By Lee Kainoelani
By Lee Kainoelani
Rabat- Earlier in the month, Latino Muslims gathered to celebrate Cinco De Mayo at the only Spanish-speaking mosque in the country, according to Muslim Girl, an organization that focuses on Muslim/Islamic news.
The newly opened mosque, where Cinco De Mayo was celebrated, Centro Islamico, is located in Houston, Texas. Islam in Spanish, an education non-profit organization, was founded by a Columbian convert.
The interior of Houston’s Centro Islámico is decorated with motifs that echo the striped arches of La Mezquita de Córdoba, a 10th-century mosque still standing in southern Spain.
Today there are more than 1,000 Latino Muslims affiliated with the organization.
“They’ve been able to really define very significant and strong Latino and Muslim identities, and to merge the two together,” said Ken Chitwood, a PhD student at the University of Florida who studies and writes about the growing Latino Muslim community. “And they are very intentional about that.”
Alfonso Flores, a recent convert to Islam, took the shahadah, the Islamic profession of faith, at the new mosque, during the Cinco De Mayo celebration, where community members gathered, with roots from Columbia, Puerto Rico, Mexico, Cuba, and other countries, and shared halal variations of their traditional food, while celebrating their identity as Muslims, according to the Guardian.
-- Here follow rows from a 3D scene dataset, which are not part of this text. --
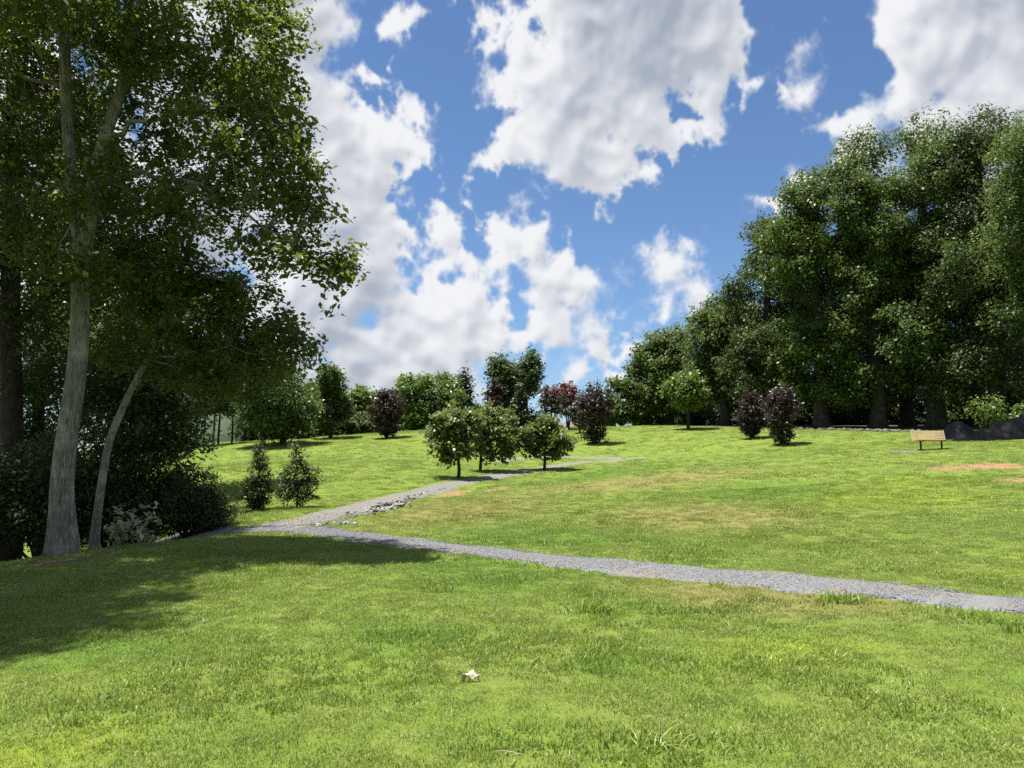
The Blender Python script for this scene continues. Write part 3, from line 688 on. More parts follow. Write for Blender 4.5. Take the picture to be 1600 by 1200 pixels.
# --- the wood's edge on the left: tall grey-barked tree and its neighbours
b = gpx(97, 14.5); k = 14.5 / F
tr = [(np.vstack([b, line([(103,780),(110,690),(115,600),(119,500),(126,400),(132,372)], 14.5)]), np.array([16.5,15.2,14.6,14.2,13.6,12.6,12]) * k),
      (line([(126,400),(118,300),(108,190),(100,90),(92,-60),(88,-260),(95,-420)], 14.6), np.array([11,10,9,8.5,8,6,3]) * k),
      (line([(130,395),(150,290),(168,210),(192,130),(215,0),(235,-180),(240,-330)], 14.4), np.array([11.5,10.5,9.5,8.5,7.5,5,3]) * k)]
bl = pb([(330,40,110,80,0,2.2),(410,60,48,70,-.4,1.2),(425,165,45,45,-.3,1.0),(360,190,80,70,0,1.6),(440,215,30,30,-.6,.8),(395,270,80,50,-.6,1.3),(475,285,32,36,-.8,.7),
         (320,330,95,50,0,1.6),(410,375,50,28,-.8,.9),(462,398,40,24,-1.1,.7),(508,425,28,16,-1.3,.5),(445,20,22,28,-.4,.6),(440,90,20,18,-.4,.5),(456,185,22,22,-.5,.6),(492,262,22,18,-.9,.5),(485,325,18,18,-.8,.5),(526,415,16,14,-1.3,.4),(528,443,10,12,-1.4,.3),(255,120,90,110,.9,1.9),(245,290,95,75,1.3,1.7),
         (122,405,42,24,-.9,.5),(116,300,30,46,-.9,.45),(150,10,90,50,-.9,.7),(215,90,40,36,-.9,.5),(180,250,24,20,-.8,.4),(110,60,140,120,1.9,1.7),(20,160,110,140,1.6,2.0),(90,250,110,70,2.0,1.6),(30,340,100,70,1.5,1.7),(200,388,70,32,1.2,1.2),
         (130,-110,210,120,0,2.8),(160,-260,150,100,0,2.2),(0,-60,150,130,.5,2.5)], 14.5)
make_tree('tall_tree', 'tall grey-barked tree with forked trunk at the left lawn edge', b, tr, bl, M['leaf_left'], M['bark_grey'], 1350, 52, .115, .42, .125, 21,
          aspect=.62, limbs=20, twigs=True, split=True, sides=56, flare=.50, limb_r=.5, lmin=.42, ldrop=.12)
b = gpx(147, 15.6); k = 15.6 / F
tr = [(np.vstack([b, line([(155,775),(168,690),(190,640),(215,590),(238,552),(262,480),(290,400),(312,330)], 15.3)]), np.array([6,5.6,5.3,5,4.6,4,3.4,2.8,2]) * k)]
bl = pb([(300,480,95,55),(390,500,60,45),(440,535,42,30,-.3),(478,555,22,18,-.5),(250,430,100,45),(325,452,50,25),(395,462,24,18,-.5),(330,560,80,40,.3),(230,540,80,45,.6),(420,580,36,24,.2)], 15.3)
make_tree('leaning_tree', 'slender pale trunk leaning away from the tall grey-barked tree', b, tr, bl, M['leaf_left'], M['bark_grey'], 320, 50, .11, .36, .12, 22,
          aspect=.62, limbs=11, twigs=True, split=True, sides=14, flare=.35, lmin=.55, ldrop=.1)
b = gpx(205, 19.5)
tr = [(np.vstack([b, line([(201,730),(206,660),(214,590)], 19.5)]), np.array([.10,.085,.07,.04]))]
make_tree('understory_tree', 'small dark tree with drooping leafy boughs behind the leaning trunk', b, tr,
          pb([(215,640,55,55),(262,655,45,45,-.5),(250,700,32,28,-.8),(285,690,22,25,-1),(180,600,60,45),(260,600,60,40)], 19.5), M['leaf_dark'], M['bark_dark'], 200, 75, .11, .36, .22, 23, limbs=7, twigs=True, aspect=.6)
b = gpx(12, 19.0)
tr = [(np.vstack([b, line([(15,640),(18,520),(22,380),(20,220),(18,60),(15,-150)], 19)]), np.array([.27,.24,.23,.2,.17,.14,.05]))]
make_tree('wood_tree', 'dark trunk standing at the far left edge behind the tall tree', b, tr,
          pb([(20,100,150,130,0,2.5),(90,300,120,110,0,2.2),(-60,300,150,150,0,2.5),(40,450,110,70,0,2.0),(0,-120,180,140,0,2.6),(150,430,80,60,0,1.6),(20,560,90,60,.5,1.6)], 19), M['leaf_dark'], M['bark_dark'], 520, 70, .14, .5, .3, 24, limbs=10, sides=12)
b = gpx(60, 24.0)
tr = [(np.vstack([b, line([(62,640),(70,500),(85,350)], 24)]), np.array([.2,.17,.14,.05]))]
make_tree('wood_tree', 'leafy tree deep in the left wood with pale sunlit lower boughs', b, tr,
          pb([(30,560,90,60,-1.5),(100,620,100,70),(160,520,110,90),(60,430,120,90),(220,470,90,80),(0,660,110,90),(130,700,90,60)], 24), M['leaf_mid'], M['bark_dark'], 420, 70, .15, .5, .32, 25, limbs=9)
b = gpx(185, 31)
tr = [(np.vstack([b, line([(188,650),(195,560),(205,480)], 31)]), np.array([.2,.17,.13,.05]))]
make_tree('wood_tree', 'dense dark tree between the leaning trunk and the white house', b, tr,
          pb([(200,600,80,70),(260,560,90,70),(330,560,80,55),(160,500,100,80),(290,500,90,60),(380,580,50,45)], 31), M['leaf_dark'], M['bark_dark'], 420, 65, .18, .5, .34, 26, limbs=9)
for (x, y, h, w, lb, sd) in [(-10.5, 10.9, 16.5, 3.3, 'tall leafy tree of the left wood just outside the picture', 27), (-10.1, 8.7, 17.0, 3.0, 'leafy tree of the left wood nearest the viewer', 28)]:
    b = np.array([x, y, hz(x, y)]); r_ = np.random.default_rng(sd); bl = []
    for i in range(22):
        a = r_.uniform(0, 6.28); e = r_.uniform(-.9, .95); q = math.sqrt(1 - e*e*.8) * r_.uniform(.4, .75); bl.append((x + w*q*math.cos(a), y + w*q*math.sin(a), b[2] + h*.62 + e*h*.33, w*.34, w*.34, w*.26))
    make_tree('wood_tree', lb, b, [(np.array([b, b + [.1, 0, h*.4], b + [-.1, .1, h*.9]]), np.array([.24, .18, .03]))], bl, M['leaf_left'], M['bark_mid'], 390, 62, .14, .5, .24, sd, limbs=12, sides=12, flare=.4)
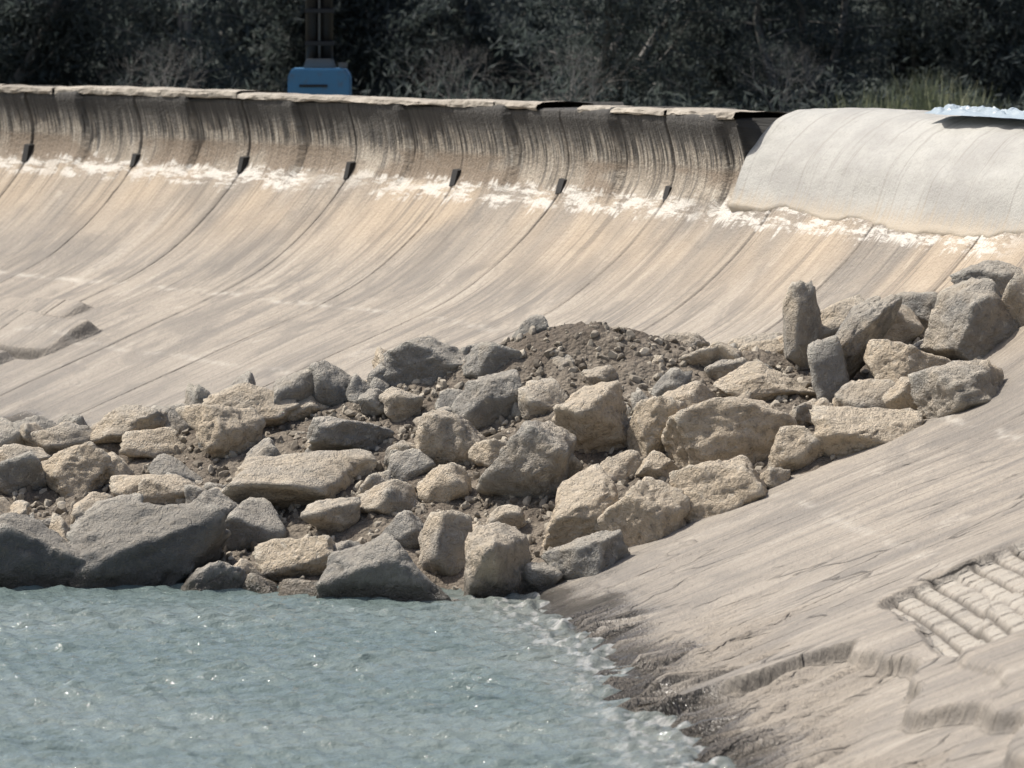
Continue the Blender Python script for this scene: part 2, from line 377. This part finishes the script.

“We’re like a family,” said Ana Ortiz, a Puerto Rican Muslim originally from New Jersey, who was serving food at the festival’s Puerto Rico tent.
Since the opening of the mosque, 18 people, like Flores, have taken the shahadah and declared their faith as Muslims.
There are more than 55 million people of Hispanic origin in the United States, and more than 3 million Muslims. Estimates of the number of Latino Muslims in the US range from 30,000 to 300,000.
“We used to gather in different masjids,” said Magidel Morris as she served halal tamales in the mosque’s parking lot on Saturday. “But then we got together and decided we had to have a place for Hispanic people to get together and learn about Islam.” With the Centro Islámico, America’s Latino Muslims now have a home of their own.
In the past, New York’s Alianza Islámica mosque opened in the mid-1990’s, but shut down in 2005. Centro Islámico mosque is the first mosque built for Spanish-speaking Muslims since then.
Chitwood found, through research, that many Latino Muslims are converts from Christianity. Central and South American countries are heavily rooted in the Roman Catholic church.
“Typically, there is some sort of spiritual wandering that occurs,” Chitwood said. “There is some type of spiritual dissatisfaction with their present religious outlook, be that Catholic or Protestant or whatever. And then they go looking.”
Fletcher said: “You can practice Islam and remain a Latino … We want Latinos to be proud of where they come from, to have a strong sense of identity for themselves.”